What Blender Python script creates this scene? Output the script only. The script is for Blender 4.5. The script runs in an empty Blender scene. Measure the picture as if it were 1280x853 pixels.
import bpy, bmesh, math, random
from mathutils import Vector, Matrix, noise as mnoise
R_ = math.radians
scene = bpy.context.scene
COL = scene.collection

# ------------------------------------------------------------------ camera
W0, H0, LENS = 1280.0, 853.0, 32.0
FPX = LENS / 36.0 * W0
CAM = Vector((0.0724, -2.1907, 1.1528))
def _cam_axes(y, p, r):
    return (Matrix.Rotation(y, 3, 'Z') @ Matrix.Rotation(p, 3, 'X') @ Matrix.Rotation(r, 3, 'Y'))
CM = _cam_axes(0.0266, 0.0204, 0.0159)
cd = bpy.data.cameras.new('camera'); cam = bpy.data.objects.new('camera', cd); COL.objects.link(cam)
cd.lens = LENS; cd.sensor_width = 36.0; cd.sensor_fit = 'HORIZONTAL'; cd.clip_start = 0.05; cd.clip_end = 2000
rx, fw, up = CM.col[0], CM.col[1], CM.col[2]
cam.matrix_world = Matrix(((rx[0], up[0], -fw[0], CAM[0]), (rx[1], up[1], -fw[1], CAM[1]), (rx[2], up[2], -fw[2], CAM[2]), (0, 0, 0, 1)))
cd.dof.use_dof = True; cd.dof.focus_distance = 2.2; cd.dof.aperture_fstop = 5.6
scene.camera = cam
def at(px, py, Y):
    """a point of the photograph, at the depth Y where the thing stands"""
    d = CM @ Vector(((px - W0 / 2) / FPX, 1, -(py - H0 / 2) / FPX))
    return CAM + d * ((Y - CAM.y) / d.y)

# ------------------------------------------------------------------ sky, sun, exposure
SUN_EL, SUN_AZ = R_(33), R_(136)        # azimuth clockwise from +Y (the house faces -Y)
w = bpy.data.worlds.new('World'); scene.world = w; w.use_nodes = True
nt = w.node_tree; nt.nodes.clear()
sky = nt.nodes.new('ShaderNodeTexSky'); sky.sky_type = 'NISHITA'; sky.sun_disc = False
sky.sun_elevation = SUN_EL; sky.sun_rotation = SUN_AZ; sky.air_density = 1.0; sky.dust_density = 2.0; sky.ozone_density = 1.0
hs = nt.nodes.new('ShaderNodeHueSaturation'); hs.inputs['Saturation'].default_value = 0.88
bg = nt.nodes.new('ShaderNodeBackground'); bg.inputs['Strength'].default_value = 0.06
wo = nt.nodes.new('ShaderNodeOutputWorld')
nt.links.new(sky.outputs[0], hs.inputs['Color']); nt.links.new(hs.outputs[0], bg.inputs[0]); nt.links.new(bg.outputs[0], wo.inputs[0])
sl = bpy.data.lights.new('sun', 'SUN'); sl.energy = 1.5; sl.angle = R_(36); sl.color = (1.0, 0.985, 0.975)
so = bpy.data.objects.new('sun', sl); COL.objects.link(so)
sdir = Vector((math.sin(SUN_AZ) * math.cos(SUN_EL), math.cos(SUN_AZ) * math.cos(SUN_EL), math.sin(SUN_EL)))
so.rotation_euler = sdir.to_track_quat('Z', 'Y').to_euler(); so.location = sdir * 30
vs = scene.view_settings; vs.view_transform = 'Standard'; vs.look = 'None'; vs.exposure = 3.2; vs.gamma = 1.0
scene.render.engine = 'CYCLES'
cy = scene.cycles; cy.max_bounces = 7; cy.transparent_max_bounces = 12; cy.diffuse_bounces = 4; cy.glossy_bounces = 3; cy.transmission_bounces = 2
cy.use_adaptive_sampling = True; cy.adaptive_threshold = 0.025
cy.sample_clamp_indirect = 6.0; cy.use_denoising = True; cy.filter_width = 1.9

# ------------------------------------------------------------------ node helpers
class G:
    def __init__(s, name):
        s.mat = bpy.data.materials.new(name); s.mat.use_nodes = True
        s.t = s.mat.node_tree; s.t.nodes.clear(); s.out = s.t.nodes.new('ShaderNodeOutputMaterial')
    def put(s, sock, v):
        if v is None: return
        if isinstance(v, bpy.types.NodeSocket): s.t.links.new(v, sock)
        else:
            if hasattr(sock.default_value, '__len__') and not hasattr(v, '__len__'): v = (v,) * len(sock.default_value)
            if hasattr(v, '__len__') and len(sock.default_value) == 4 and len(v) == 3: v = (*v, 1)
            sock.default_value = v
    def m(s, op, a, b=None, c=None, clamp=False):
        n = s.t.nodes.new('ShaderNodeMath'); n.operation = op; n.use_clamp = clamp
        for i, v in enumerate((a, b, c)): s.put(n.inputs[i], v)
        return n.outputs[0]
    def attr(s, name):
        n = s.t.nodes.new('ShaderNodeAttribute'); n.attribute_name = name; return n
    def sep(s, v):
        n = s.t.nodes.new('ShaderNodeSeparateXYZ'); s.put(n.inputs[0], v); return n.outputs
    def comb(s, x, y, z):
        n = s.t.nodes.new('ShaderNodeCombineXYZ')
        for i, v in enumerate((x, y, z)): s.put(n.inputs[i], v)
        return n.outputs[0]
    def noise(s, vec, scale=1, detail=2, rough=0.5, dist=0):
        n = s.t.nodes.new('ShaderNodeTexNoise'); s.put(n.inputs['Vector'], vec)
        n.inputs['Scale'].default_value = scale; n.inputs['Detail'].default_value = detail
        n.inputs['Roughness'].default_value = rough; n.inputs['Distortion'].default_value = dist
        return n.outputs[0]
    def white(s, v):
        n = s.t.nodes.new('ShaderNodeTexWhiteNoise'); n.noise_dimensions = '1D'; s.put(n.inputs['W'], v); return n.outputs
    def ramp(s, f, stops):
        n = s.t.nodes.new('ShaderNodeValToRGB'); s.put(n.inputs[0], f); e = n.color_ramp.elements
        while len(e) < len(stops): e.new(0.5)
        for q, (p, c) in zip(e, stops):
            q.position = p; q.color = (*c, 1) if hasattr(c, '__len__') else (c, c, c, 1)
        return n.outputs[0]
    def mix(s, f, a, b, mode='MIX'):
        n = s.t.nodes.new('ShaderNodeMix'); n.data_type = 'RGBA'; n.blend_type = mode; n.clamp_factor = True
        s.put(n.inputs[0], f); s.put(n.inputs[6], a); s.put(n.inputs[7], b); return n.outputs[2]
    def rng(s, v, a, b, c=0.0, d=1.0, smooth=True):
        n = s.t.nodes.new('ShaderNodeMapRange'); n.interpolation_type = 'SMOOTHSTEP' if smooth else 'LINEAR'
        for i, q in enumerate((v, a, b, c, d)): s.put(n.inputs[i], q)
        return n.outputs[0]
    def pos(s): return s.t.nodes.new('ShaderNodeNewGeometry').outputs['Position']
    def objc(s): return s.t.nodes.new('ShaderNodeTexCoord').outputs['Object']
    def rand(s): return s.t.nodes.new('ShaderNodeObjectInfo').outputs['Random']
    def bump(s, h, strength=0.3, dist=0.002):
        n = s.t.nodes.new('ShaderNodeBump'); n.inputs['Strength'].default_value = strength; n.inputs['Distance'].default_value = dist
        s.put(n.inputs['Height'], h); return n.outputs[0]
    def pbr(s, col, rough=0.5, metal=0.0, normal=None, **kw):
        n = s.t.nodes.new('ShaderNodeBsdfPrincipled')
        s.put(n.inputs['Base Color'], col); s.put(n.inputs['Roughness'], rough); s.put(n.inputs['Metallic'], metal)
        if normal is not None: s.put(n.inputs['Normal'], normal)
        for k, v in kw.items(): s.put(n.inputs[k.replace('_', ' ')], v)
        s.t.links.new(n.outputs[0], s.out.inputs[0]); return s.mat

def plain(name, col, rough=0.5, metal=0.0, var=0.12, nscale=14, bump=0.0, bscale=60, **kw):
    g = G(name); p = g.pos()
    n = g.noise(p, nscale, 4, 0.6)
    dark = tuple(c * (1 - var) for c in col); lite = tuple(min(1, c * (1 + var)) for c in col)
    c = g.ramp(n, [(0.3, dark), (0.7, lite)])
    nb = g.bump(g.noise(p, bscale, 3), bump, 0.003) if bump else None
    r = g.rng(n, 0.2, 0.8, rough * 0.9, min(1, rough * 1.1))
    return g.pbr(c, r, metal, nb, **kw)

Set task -
Starting at the top of the data above, repeat every line exactly until the line containing "return CAM + d * ((Y - CAM.y) / d.y)" has been given, then stop.

Finished task -
What Blender Python script creates this scene? Output the script only. The script is for Blender 4.5. The script runs in an empty Blender scene. Measure the picture as if it were 1280x853 pixels.
import bpy, bmesh, math, random
from mathutils import Vector, Matrix, noise as mnoise
R_ = math.radians
scene = bpy.context.scene
COL = scene.collection

# ------------------------------------------------------------------ camera
W0, H0, LENS = 1280.0, 853.0, 32.0
FPX = LENS / 36.0 * W0
CAM = Vector((0.0724, -2.1907, 1.1528))
def _cam_axes(y, p, r):
    return (Matrix.Rotation(y, 3, 'Z') @ Matrix.Rotation(p, 3, 'X') @ Matrix.Rotation(r, 3, 'Y'))
CM = _cam_axes(0.0266, 0.0204, 0.0159)
cd = bpy.data.cameras.new('camera'); cam = bpy.data.objects.new('camera', cd); COL.objects.link(cam)
cd.lens = LENS; cd.sensor_width = 36.0; cd.sensor_fit = 'HORIZONTAL'; cd.clip_start = 0.05; cd.clip_end = 2000
rx, fw, up = CM.col[0], CM.col[1], CM.col[2]
cam.matrix_world = Matrix(((rx[0], up[0], -fw[0], CAM[0]), (rx[1], up[1], -fw[1], CAM[1]), (rx[2], up[2], -fw[2], CAM[2]), (0, 0, 0, 1)))
cd.dof.use_dof = True; cd.dof.focus_distance = 2.2; cd.dof.aperture_fstop = 5.6
scene.camera = cam
def at(px, py, Y):
    """a point of the photograph, at the depth Y where the thing stands"""
    d = CM @ Vector(((px - W0 / 2) / FPX, 1, -(py - H0 / 2) / FPX))
    return CAM + d * ((Y - CAM.y) / d.y)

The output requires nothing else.